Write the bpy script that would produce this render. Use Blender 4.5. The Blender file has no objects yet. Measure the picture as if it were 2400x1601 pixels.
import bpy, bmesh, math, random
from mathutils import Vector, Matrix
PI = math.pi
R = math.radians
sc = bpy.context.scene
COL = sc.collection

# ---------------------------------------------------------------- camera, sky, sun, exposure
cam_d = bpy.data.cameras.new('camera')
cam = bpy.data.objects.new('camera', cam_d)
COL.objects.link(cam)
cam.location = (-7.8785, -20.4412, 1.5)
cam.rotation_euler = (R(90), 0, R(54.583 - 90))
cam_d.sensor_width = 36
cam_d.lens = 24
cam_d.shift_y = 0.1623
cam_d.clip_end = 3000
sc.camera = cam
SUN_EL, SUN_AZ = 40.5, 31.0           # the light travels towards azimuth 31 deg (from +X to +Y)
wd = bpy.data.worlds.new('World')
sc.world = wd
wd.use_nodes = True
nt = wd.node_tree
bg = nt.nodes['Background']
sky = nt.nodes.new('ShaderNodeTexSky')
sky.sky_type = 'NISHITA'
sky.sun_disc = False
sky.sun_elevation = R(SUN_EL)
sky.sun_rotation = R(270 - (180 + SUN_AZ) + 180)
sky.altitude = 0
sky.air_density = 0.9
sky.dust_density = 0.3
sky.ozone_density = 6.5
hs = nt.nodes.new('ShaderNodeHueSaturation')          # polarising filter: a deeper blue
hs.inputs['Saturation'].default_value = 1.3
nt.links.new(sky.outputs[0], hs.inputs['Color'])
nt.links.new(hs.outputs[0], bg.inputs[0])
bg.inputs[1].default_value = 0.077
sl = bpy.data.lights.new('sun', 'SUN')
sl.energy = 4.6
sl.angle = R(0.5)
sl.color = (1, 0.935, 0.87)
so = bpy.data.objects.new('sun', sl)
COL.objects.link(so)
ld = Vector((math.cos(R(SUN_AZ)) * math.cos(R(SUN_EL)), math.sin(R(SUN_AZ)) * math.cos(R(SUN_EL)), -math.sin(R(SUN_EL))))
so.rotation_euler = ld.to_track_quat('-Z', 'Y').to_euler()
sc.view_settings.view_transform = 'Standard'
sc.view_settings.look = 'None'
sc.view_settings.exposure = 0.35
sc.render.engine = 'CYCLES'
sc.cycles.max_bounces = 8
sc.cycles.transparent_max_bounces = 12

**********

_Problem statement_. Extract the whole listing, character for character.

_Expected answer_.
Write the bpy script that would produce this render. Use Blender 4.5. The Blender file has no objects yet. Measure the picture as if it were 2400x1601 pixels.
import bpy, bmesh, math, random
from mathutils import Vector, Matrix
PI = math.pi
R = math.radians
sc = bpy.context.scene
COL = sc.collection

# ---------------------------------------------------------------- camera, sky, sun, exposure
cam_d = bpy.data.cameras.new('camera')
cam = bpy.data.objects.new('camera', cam_d)
COL.objects.link(cam)
cam.location = (-7.8785, -20.4412, 1.5)
cam.rotation_euler = (R(90), 0, R(54.583 - 90))
cam_d.sensor_width = 36
cam_d.lens = 24
cam_d.shift_y = 0.1623
cam_d.clip_end = 3000
sc.camera = cam
SUN_EL, SUN_AZ = 40.5, 31.0           # the light travels towards azimuth 31 deg (from +X to +Y)
wd = bpy.data.worlds.new('World')
sc.world = wd
wd.use_nodes = True
nt = wd.node_tree
bg = nt.nodes['Background']
sky = nt.nodes.new('ShaderNodeTexSky')
sky.sky_type = 'NISHITA'
sky.sun_disc = False
sky.sun_elevation = R(SUN_EL)
sky.sun_rotation = R(270 - (180 + SUN_AZ) + 180)
sky.altitude = 0
sky.air_density = 0.9
sky.dust_density = 0.3
sky.ozone_density = 6.5
hs = nt.nodes.new('ShaderNodeHueSaturation')          # polarising filter: a deeper blue
hs.inputs['Saturation'].default_value = 1.3
nt.links.new(sky.outputs[0], hs.inputs['Color'])
nt.links.new(hs.outputs[0], bg.inputs[0])
bg.inputs[1].default_value = 0.077
sl = bpy.data.lights.new('sun', 'SUN')
sl.energy = 4.6
sl.angle = R(0.5)
sl.color = (1, 0.935, 0.87)
so = bpy.data.objects.new('sun', sl)
COL.objects.link(so)
ld = Vector((math.cos(R(SUN_AZ)) * math.cos(R(SUN_EL)), math.sin(R(SUN_AZ)) * math.cos(R(SUN_EL)), -math.sin(R(SUN_EL))))
so.rotation_euler = ld.to_track_quat('-Z', 'Y').to_euler()
sc.view_settings.view_transform = 'Standard'
sc.view_settings.look = 'None'
sc.view_settings.exposure = 0.35
sc.render.engine = 'CYCLES'
sc.cycles.max_bounces = 8
sc.cycles.transparent_max_bounces = 12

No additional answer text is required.